Basuki Rachmat memiliki kedekatan dengan Yani, namun ia pun memiliki kedekatan
khusus dengan Soekarno untuk beberapa lama, sehingga ia pun sempat termasuk de
beste zonen van Soekarno.
Ia memiliki
akses untuk melapor langsung dan memang kerapkali dipanggil oleh Soekarno untuk
itu. Namun pada beberapa bulan terakhir sebelum Peristiwa 30 September,
Soekarno menurut beberapa jenderal berkali-kali menyatakan sedikit
ketidaksenangannya terhadap beberapa tindakan Basuki Rachmat sebagai Panglima
di Jawa Timur.

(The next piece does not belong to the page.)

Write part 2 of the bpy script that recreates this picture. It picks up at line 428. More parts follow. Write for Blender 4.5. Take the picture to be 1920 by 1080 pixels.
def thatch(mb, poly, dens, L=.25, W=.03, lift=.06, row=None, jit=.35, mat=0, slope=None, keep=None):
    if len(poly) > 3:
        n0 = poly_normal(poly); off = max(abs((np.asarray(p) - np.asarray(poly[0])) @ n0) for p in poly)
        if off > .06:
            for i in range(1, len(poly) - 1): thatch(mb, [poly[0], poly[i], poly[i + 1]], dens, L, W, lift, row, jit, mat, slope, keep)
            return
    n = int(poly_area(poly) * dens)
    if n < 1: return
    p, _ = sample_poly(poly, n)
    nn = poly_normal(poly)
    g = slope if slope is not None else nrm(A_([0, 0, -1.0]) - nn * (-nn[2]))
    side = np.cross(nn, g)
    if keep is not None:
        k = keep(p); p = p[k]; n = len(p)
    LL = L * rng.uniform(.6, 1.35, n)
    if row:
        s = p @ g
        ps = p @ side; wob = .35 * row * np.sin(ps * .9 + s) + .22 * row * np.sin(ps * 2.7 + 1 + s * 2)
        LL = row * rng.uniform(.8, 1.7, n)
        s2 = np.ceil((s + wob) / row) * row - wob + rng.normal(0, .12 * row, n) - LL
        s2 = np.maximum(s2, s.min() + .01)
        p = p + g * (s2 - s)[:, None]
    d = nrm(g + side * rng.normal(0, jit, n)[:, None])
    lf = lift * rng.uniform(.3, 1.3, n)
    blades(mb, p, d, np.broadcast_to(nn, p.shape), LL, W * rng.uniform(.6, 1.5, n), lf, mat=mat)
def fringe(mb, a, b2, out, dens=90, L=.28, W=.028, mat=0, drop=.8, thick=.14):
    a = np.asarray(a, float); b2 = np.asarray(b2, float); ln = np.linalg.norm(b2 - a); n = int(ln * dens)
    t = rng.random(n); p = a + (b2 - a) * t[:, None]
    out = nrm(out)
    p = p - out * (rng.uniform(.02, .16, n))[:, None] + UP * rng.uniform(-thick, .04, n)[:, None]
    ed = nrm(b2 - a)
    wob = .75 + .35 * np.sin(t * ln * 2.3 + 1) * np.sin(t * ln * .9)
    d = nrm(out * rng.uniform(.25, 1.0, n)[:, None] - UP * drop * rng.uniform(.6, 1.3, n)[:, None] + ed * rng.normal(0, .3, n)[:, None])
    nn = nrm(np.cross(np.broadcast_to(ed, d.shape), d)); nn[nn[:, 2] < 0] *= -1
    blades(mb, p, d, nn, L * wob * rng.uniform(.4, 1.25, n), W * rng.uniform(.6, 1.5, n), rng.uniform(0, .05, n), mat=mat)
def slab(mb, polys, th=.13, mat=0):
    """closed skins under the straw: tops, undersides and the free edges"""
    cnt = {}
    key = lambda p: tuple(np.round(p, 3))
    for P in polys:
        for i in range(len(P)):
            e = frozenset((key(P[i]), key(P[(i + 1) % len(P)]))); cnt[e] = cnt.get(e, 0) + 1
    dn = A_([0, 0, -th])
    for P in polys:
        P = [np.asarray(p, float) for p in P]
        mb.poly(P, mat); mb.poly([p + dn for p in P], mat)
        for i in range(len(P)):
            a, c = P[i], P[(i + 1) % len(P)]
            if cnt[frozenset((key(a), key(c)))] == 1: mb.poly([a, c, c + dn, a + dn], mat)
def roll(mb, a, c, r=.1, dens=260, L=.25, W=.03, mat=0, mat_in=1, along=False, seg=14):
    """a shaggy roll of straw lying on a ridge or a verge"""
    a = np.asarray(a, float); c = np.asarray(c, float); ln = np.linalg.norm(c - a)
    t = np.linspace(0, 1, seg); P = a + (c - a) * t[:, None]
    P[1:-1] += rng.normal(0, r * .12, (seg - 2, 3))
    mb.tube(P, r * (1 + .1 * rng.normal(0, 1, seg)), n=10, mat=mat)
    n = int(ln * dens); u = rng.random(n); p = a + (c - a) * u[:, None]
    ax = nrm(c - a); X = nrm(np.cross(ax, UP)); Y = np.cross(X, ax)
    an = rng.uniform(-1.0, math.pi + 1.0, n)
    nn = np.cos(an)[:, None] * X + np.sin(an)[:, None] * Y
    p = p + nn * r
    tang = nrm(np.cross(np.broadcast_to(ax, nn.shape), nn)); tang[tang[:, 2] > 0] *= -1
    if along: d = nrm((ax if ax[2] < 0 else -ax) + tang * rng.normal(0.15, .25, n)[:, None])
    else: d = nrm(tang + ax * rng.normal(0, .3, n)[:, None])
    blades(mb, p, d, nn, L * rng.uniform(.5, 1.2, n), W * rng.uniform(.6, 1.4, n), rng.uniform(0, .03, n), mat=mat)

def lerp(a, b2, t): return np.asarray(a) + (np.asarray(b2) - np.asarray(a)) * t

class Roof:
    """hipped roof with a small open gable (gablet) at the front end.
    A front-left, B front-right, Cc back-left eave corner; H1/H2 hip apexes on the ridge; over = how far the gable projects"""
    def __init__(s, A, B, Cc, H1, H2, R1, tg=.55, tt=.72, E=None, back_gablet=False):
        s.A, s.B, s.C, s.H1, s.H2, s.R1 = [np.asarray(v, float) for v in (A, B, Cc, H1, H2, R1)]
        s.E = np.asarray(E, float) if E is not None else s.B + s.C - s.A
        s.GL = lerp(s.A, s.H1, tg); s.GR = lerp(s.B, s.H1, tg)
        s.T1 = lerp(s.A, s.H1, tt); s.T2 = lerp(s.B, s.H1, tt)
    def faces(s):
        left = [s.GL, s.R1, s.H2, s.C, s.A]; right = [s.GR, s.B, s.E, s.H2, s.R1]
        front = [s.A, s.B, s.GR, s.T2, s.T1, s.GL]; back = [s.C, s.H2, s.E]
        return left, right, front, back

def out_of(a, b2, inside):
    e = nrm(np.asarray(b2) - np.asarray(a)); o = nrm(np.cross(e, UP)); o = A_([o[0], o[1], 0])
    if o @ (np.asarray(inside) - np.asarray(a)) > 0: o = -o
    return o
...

Saya tidak pernah ditegur langsung oleh Presiden Soekarno,
tetapi saya pernah dengar dari pak Yani dan beberapa jenderal, demikian Rachmat
menjelaskan hubungannya dengan Soekarno di tahun 1965 (Wawancara Rum Aly dengan
Basuki Rachmat untuk Mingguan Mahasiswa Indonesia, Purwakarta Juli
1968).
Selain itu,
kenyataan bahwa ia berkali-kali bertemu Nasution pada bulan-bulan terakhir itu,
menambah ketidaksenangan Soekarno atas dirinya. Secara pribadi, ia tak tercatat
sebagai perwira yang condong kepada golongan kiri, namun sebaliknya ia tak ada
di barisan depan deretan perwira yang terkenal sebagai perwira anti komunis,
seperti misalnya Mayjen Ibrahim Adjie dan Brigjen Jusuf. Tetapi, sebagai
panglima di Jawa Timur, ia tak punya kemampuan prima membendung pengaruh PKI di
kalangan perwira bawahannya, sehingga banyak batalion Divisi Brawidjaja
dipimpin oleh komandan yang telah masuk kawasan pengaruh PKI. Salah satu
batalion, yakni Batalion 530 bahkan turut serta dalam Gerakan 30 September.
Tegasnya, ia berada di lingkungan yang abu-abu. Tentang Batalion 530, suatu
kali di tahun 1968, Basuki hanya mengatakan, yang sudah lewat, sudahlah.